The City of Reno has been facing a dire situation, underground. Throughout the city are 50-year-old sewer pipes, made of clay and falling apart. And like the rest of us, the people who put them in 50 years ago had no idea how big our city would get. Digging up streets, Koski's crews not only found disintegrated sewer pipes, "We found areas where there were no sewer pipes at all."

In replacing the pipes, Koski told us "We put in the larger diameter pipes to address future growth in the city." This street is just a small part of the 10 miles of sewer pipe replaced in Reno this summer alone. Other streets where they had to be fixed: California St., Mayberry and West Plumb.

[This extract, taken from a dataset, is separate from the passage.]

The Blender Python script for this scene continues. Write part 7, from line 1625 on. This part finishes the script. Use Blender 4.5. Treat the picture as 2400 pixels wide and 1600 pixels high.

Across town, there's another sea of orange on a tattered street. Words are probably being muttered in car after car on Sutro Street, as drivers encounter the narrow lanes and traffic-stopping work. RTC Senior Engineer Howard Riedl told us, "This project will be done September 13th. But we still have a lot to do."

RTC's makeover on Sutro between 4th St. and Oddie Boulevard began in late June. Today, sidewalks are now on both sides of the street instead of one. And bike lanes will show up there too, cars driving on that stretch of Sutro will go from having four lanes to just two. Riedl says this is for safety reasons: without bike lanes, bikers share street lanes and sometimes swerve in front of cars when they encounter obstructions. Riedl says there's another reason to go from four lanes to two: "We'll get more compliance with the speed limit. The speed limit is 25 miles an hour here, and people go very fast with four lanes."

Back at Yori and Linden, Kerrie Koski says the words we all want to hear: "Just a couple more weeks, bear with us, and you'll have a brand new street." Until then, it's just another rocky road through Reno's long, hot summer of street construction.